Someone wise says a unsustainable trend will not be sustained.
the dollar has lost value against the yuan...not gained value. a declining dollar (and appreciating yuan) makes imported chinese goods more expensive in the u.s....not cheaper. conversely, it renders u.s. exports to china cheaper when paid for using their appreciated currency.
the fact that china's currency has gained significant value against the dollar but they still run huge trade surpluses with the u.s. suggests to geitner that their currency should be stronger still. that's what the u.s. is complaining about. geitner believes the chinese are keeping their currency weak in order to goose their exports, which is reflected in the huge u.s. trade deficit with china. he wants to reduce that deficit, which a stronger yuan will help achieve because it will spur our exports and reduce our imports of chinese goods...or so the theory goes.
china is pissed because their currency has already appreciated substantially and they feel they're being used as a scapegoat for u.s. economic problems.
every secretary of the treasury i've ever seen has adopted the notion that debasing our currency would be the cure all for our trade and balance of payments problems. it hasn't been. it never will be.
the dollar in the last 3 months has powerfully strengthened against all currencies except the yen. yet the chinese have held the RMB steady.
of course, this kind of argument will continue until the RMB becomes a free traded currency.
When we have thousands of government workers on the payroll analyzing price and currency information and tweaking the supply and value of the USD for our own economic self-interest, we call it managing our currency, but when the Chinese (or Japanese) pursue currency policies in their self-interest, we call it unfair manipulation.

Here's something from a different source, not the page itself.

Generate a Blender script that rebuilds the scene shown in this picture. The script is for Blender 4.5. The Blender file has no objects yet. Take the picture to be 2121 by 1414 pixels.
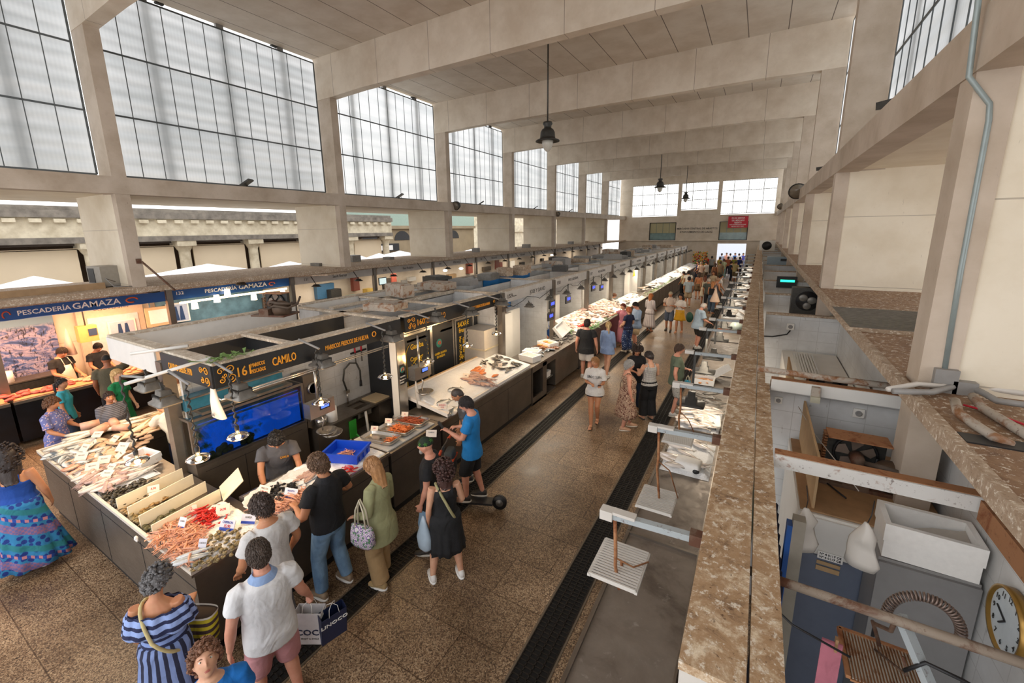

No, you can't build a cost-competitive mp3 player or even a plastic bowl in the US, but that's because US workers won't work for the equivalent of 50 cents an hour (in dollars or yuan). Chinese workers will. You could pay them in US dollars and they would still work for that equivalent amount. The fact that we don't have $20/hour factory jobs building mp3 players or plastic bowls is a consequence of open markets. It is not a consequence of some sort of sinister Asian plot to put Americans out of work.

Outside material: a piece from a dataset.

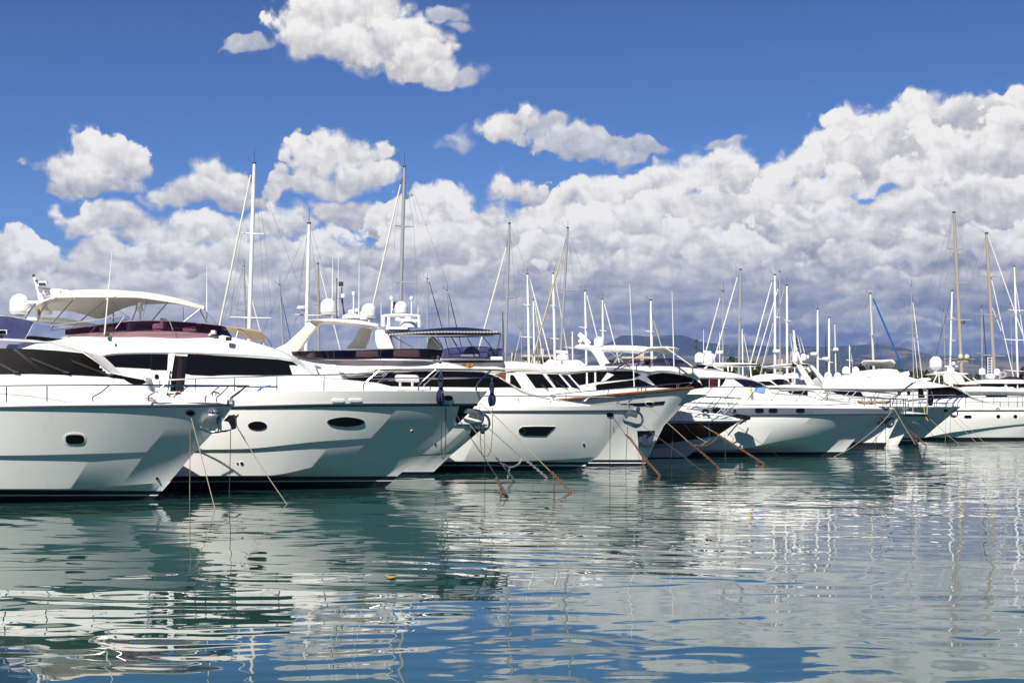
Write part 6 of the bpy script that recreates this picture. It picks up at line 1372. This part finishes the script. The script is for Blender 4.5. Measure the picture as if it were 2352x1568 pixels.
# maroon boat and the yachts beyond
t, A = line('tan rope with rusty chain across the maroon hull', [(1560, 940), (1600, 968), (1642, 993)], 60.6, 'rope', 2.6, d1=59)
links(t, path3([(1642, 993), (1700, 1030), (1757, 1066)], 59, depth_at(1066)), .2)
t, A = line('slack tan rope curving to a rusty chain on the maroon hull', [(1557, 944), (1566, 962), (1580, 984), (1600, 1002), (1624, 1016)], 60.4, 'rope', 2.2, d1=59.5)
links(t, path3([(1590, 1022), (1620, 1023), (1640, 1012), (1650, 1002)], 58.6, 58.9), .18)
line('thin light blue line hanging from the maroon boat cleat', [(1626, 949), (1630, 1000), (1632, 1052)], 61.0, 'bline', 1.5, n=4)
line('dark line from the maroon boat cleat to the water', [(1617, 948), (1690, 1010), (1718, 1046)], 61.2, 'dkrope', 1.8)
line('dark line from the maroon stem running right to the water', [(1692, 977), (1792, 1050)], 61.9, 'dkrope', 1.8)
line('dark rope hanging straight through the timber railed bow shade', [(1549, 955), (1541, 1060)], 60.8, 'dkrope', 1.8, n=4); line('dark rope hanging straight from the maroon stem', [(1665, 998), (1666, 1054)], 61.9, 'dkrope', 1.8, n=4)
line('tan rope curving from the silver banded bow down to the water', [(2050, 934), (2042, 952), (2020, 976), (1985, 1006), (1950, 1031), (1917, 1048)], 65.0, 'rope', 2.8)
line('black rope slanting left under the silver banded bow', [(2032, 983), (2005, 1015), (1978, 1046)], 65.0, 'dkrope', 2.0)
line('left of two dark ropes hanging straight under the silver banded bow', [(2011, 985), (2011.5, 1030)], 76.5, 'dkrope', 1.6, n=3); line('right of two dark ropes hanging straight under the silver banded bow', [(2034, 985), (2034.5, 1030)], 76.0, 'dkrope', 1.8, n=3)
line('tan rope from the silver banded tip to the water beyond', [(2052, 935), (2078, 980), (2102, 1020)], 65.2, 'rope', 2.4, d1=64.0)
line('dark rope from the silver banded tip, behind the tan one', [(2060, 942), (2085, 975), (2118, 1018)], 76.2, 'dkrope', 1.8)
t, A = line('dark rope turning to grey chain among the dark bows', [(2050, 962), (2084, 994)], 76.5, 'dkrope', 1.8, d1=76.2)
links(t, path3([(2084, 994), (2110, 1022)], 76.2, depth_at(1024)), .24, 'chain')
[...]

Maybe if we quit making excuses we could address the real questions, such as (a) is the American quality of life sustainable in a tariff-free world, and (b) what competitive advantages does our country have that allows us to create value in the international marketplace? Dumb excuses about currency manipulation get us nowhere.
On Jan 27 03:26 AM icandoitdon wrote:
> i think you need a bit of help on this one dr. perry.
>
> the dollar has lost value against the yuan...not gained value. a
> declining dollar (and appreciating yuan) makes imported chinese goods
> more expensive in the u.s....not cheaper. conversely, it renders
> u.s. exports to china cheaper when paid for using their appreciated
> currency.
>
> the fact that china's currency has gained significant value against
> the dollar but they still run huge trade surpluses with the u.s.
> suggests to geitner that their currency should be stronger still.
> that's what the u.s. is complaining about. geitner believes the
> chinese are keeping their currency weak in order to goose their exports,
> which is reflected in the huge u.s. trade deficit with china. he
> wants to reduce that deficit, which a stronger yuan will help achieve
> because it will spur our exports and reduce our imports of chinese
> goods...or so the theory goes.
>
> china is pissed because their currency has already appreciated substantially
> and they feel they're being used as a scapegoat for u.s. economic
> problems.
>
> every secretary of the treasury i've ever seen has adopted the notion
> that debasing our currency would be the cure all for our trade and
> balance of payments problems. it hasn't been. it never will be.
>
>
>
>
On Jan 27 11:00 AM athena wrote:
> Treasury debasing the currency is not their cure, it is their excuse.
>
I don't think we're ready (yet) for the real answers to your questions.
Living wages are one thing, but loading the larder all the time with useless government spending, mandates and regulations are another. You can't have both, so we're destined to end up (eventually) with neither.
Josef Schumpeter said, "Profit is a Penalty." I believe we're finally going to learn the meaning of those words this time around.
As Paul Wolfowitz once said, "the nation-state is dead." That right there was enough to convince me the "neo-cons" were anything but conservative, and NOT working for the people.